Les règles de répartition doivent être suffisamment précises pour limiter les risques de conflit entre les parties et pour se conformer à la législation européenne sur les aides d’Etat à la recherche, au développement et à l’innovation.

Prévoir l’exploitation des connaissances

Le contrat de consortium doit prévoir les droits d’utilisation des différents types de résultats accordés à chaque partenaire (qu’il ait la qualité de propriétaire exclusif, de copropriétaire, ou de non-copropriétaire des résultats).

Il convient alors de distinguer l’usage selon qu’il s’agisse:

  • D’une exploitation commerciale des résultats ;
  • D’une utilisation des résultats à des fins de recherche scientifique.

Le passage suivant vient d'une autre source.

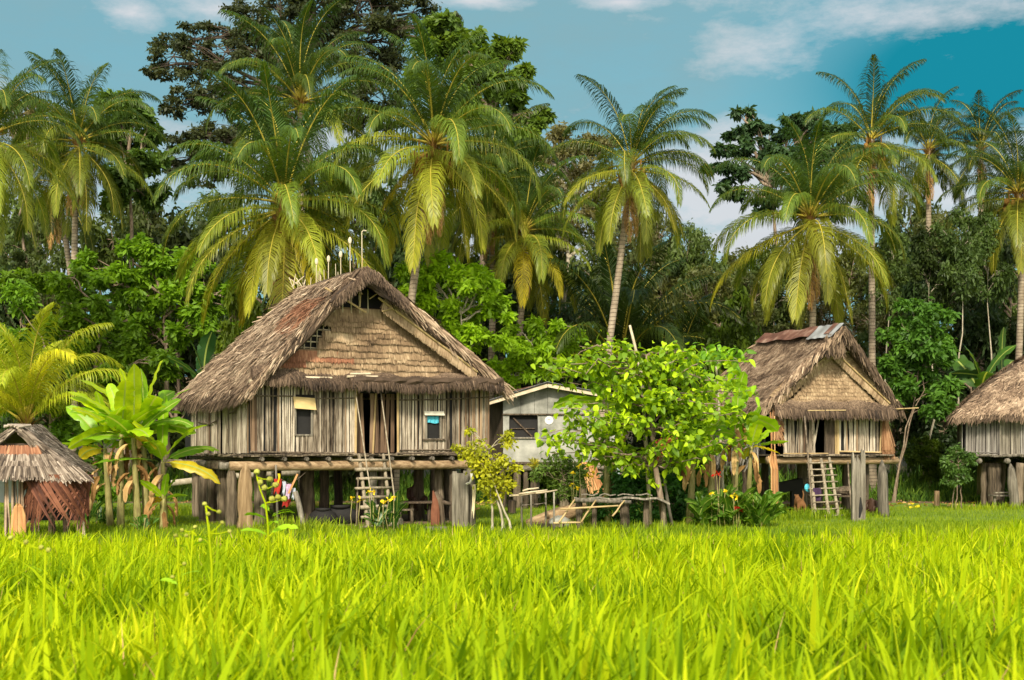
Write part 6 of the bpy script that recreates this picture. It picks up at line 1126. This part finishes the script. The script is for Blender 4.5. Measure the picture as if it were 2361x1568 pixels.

S’il souhaite bénéficier d’une exclusivité d’exploitation des résultats dans son domaine d’activité, le partenaire industriel doit anticiper et prévoir en amont le principe, les conditions et les modalités de cette exclusivité.

Il est recommandé d’anticiper également les modalités de fixation et de répartition des redevances d’exploitation, notamment dans le cas où un seul des partenaires exploite les résultats.

Enfin, les parties devront prévoir les modalités de prise en charge des frais de propriété industrielle (en particulier des éventuels brevets) ainsi que de défense des droits de propriété intellectuelle.

Une fois les résultats obtenus, les droits précités pourront être rappelés et précisés dans un accord de copropriété.

Anticiper la communication des résultats

Il est essentiel que les parties organisent la confidentialité et les possibilités de publications scientifiques relatives aux différentes connaissances concernées par le consortium.

Il faut concilier les intérêts des parties, souvent divergents en la matière :

  • Le scientifique a intérêt à diffuser les résultats, car son avancement, ainsi que la réputation et les dotations de l’organisme dont il relève dépendent des publications.
  • L’industriel a intérêt à préserver le secret sur les résultats, car cela limite le risque de développement de la concurrence.

Les parties doivent donc parvenir à fixer la durée et les conditions de confidentialité et de publication de manière claire, prévisible et équilibrée.

En tout état de cause, il est impératif que les règles de confidentialité permettent a minima de préserver le secret et donc la nouveauté des résultats jusqu’à la date de dépôt des éventuels brevets.